Both things are true for me, too. I can see where I could have done better. That clarity is a gift, not a burden. It helps me make better choices today. But I also see that through all of it, I never stopped being a husband and father. I never walked away from my vocation. And here's what I've come to understand: if I had walked away, none of the other choices would matter. You can't grow in virtue if you've left the field. You can't become a better father if you've stopped being one. And I want to be clear about what I mean by staying. I don't mean simply not leaving. There are men who never walk out the door but who stopped trying long ago. That's not perseverance. That's just presence without purpose. The whiskey priest didn't just remain in Mexico; he kept trying to be a priest. He kept reaching for the sacraments, kept serving his people, kept striving toward his vocation even when he failed at it daily. That's what I mean by not giving up: not the decision to stay in the building, but the decision to keep reaching for holiness even when you keep falling short. The choice to stay, to keep going even when so many smaller choices were flawed, is the one that keeps all the other possibilities alive. It's the hinge on which everything else can eventually turn. And that decision wasn't really mine. It was grace, working in me, refusing to let me go.

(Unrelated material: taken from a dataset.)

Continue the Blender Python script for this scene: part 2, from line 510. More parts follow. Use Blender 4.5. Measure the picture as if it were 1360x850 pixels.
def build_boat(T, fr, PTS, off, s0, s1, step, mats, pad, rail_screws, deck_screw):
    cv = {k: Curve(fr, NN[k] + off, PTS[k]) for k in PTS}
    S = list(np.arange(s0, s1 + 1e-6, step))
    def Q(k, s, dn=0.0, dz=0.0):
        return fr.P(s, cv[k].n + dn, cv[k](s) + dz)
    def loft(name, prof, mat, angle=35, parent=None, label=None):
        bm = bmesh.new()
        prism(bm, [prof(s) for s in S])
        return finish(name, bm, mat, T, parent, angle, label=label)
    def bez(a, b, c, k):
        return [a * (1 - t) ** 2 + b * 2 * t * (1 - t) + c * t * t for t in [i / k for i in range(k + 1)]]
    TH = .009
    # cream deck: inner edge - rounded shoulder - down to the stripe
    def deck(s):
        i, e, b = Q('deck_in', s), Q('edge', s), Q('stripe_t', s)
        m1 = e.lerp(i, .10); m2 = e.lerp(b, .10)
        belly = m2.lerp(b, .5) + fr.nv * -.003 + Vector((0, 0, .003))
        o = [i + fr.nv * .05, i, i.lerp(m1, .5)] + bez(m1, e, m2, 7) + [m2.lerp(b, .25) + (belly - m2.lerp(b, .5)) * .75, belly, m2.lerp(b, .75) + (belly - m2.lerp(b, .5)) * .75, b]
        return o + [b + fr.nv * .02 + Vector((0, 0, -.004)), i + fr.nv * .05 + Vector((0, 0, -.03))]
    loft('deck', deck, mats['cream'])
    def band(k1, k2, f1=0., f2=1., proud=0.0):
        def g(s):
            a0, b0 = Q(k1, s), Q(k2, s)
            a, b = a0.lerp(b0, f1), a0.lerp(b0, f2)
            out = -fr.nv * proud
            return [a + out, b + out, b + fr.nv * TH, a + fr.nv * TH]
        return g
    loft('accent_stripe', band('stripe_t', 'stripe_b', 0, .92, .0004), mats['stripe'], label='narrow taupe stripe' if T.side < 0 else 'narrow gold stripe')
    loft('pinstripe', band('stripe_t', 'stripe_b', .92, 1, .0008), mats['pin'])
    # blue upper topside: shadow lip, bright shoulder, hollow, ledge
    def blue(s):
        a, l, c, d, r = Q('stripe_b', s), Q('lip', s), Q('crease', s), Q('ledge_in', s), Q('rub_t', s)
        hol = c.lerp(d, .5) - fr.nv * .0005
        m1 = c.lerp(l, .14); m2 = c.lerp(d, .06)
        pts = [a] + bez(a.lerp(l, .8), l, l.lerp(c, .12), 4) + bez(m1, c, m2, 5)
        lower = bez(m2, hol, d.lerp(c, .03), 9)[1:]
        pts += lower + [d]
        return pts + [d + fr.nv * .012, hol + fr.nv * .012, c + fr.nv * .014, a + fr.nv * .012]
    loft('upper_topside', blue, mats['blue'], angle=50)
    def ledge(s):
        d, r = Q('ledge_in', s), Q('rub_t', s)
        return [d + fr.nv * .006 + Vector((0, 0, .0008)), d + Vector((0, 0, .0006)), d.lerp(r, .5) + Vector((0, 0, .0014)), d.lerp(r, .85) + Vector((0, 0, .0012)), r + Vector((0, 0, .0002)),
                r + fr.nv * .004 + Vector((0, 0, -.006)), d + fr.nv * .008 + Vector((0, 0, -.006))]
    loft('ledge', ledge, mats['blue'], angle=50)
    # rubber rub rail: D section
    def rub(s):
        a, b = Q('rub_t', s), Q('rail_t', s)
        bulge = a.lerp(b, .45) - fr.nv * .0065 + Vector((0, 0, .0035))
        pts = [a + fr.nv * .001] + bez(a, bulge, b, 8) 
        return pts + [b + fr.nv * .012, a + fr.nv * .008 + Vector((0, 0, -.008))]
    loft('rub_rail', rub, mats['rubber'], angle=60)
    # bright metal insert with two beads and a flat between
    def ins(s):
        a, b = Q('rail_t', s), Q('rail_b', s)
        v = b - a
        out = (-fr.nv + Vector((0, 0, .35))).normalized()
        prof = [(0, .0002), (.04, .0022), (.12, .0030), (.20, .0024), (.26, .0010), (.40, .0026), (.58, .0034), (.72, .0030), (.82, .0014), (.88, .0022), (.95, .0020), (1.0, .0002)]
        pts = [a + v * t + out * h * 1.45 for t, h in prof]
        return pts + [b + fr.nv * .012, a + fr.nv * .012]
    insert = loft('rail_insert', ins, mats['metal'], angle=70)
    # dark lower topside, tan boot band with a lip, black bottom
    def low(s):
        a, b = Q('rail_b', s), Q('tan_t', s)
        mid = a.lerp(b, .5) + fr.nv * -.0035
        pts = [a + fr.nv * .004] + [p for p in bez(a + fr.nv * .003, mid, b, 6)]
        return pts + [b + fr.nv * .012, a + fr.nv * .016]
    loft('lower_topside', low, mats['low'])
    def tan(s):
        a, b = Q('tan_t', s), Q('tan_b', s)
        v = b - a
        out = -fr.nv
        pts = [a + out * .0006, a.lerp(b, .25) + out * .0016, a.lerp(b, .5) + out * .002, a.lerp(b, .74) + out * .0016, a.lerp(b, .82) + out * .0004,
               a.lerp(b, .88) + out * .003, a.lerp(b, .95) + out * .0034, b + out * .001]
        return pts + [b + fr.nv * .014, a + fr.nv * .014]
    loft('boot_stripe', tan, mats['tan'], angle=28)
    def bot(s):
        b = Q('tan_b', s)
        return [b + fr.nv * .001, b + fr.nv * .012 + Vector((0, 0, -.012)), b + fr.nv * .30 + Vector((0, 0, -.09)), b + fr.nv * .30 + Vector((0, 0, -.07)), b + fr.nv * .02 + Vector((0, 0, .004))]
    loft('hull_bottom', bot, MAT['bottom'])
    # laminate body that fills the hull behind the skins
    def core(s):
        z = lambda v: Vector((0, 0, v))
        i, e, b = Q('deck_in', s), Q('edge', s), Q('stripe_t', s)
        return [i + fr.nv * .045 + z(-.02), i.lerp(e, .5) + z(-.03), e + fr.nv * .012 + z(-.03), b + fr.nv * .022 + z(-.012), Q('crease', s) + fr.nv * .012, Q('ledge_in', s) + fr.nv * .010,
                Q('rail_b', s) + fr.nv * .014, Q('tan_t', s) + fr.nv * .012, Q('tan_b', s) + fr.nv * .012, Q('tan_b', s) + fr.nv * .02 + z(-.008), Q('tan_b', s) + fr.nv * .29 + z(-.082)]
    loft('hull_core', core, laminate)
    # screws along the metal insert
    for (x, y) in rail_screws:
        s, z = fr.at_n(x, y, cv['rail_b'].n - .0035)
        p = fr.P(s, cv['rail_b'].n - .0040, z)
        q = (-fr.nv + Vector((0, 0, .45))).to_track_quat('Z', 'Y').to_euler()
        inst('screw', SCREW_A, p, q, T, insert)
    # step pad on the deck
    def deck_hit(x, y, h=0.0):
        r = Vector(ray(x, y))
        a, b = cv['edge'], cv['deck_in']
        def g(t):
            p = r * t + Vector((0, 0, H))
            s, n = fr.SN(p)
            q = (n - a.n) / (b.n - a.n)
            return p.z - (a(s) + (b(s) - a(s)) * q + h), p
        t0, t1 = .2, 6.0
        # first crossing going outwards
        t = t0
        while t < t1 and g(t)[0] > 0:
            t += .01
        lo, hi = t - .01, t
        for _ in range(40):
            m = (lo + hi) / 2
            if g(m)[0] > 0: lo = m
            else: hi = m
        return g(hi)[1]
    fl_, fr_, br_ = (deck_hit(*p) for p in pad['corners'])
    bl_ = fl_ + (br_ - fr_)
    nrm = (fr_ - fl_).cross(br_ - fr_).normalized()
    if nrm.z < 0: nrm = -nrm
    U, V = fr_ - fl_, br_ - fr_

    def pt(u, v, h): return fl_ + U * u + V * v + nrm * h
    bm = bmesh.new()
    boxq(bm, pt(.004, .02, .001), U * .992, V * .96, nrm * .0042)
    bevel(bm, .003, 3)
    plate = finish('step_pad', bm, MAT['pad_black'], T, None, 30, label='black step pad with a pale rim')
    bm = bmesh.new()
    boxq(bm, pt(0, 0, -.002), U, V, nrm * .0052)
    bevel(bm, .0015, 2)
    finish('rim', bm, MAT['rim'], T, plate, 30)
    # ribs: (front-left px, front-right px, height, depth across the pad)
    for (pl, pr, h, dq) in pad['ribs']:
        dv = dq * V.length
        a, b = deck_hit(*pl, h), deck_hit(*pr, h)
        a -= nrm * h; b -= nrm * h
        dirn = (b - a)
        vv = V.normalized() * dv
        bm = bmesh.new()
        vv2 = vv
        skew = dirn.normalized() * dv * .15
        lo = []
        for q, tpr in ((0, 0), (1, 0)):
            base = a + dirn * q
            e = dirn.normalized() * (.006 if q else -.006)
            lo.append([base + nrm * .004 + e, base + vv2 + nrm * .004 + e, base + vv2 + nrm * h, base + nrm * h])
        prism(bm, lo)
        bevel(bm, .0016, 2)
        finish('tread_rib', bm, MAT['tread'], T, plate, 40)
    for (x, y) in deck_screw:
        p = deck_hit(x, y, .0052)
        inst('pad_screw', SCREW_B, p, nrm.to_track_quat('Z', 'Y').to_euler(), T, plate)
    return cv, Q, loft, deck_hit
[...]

The whiskey priest dies a martyr not despite his failures but carrying them with him. His weakness and his faithfulness coexist until the very end, and both are held together by something greater than himself. That's what being a father is. You carry your past and your faithfulness together. You see clearly where you could have done better, and you keep walking forward anyway. You learn from "it would have been so easy to be a saint" while also trusting that the grace which kept you in the fight is the same grace that's making you into one. The small choices matter. Make better ones when you can. The choice to never give up is the one that grace makes possible, and the one that makes all the others possible.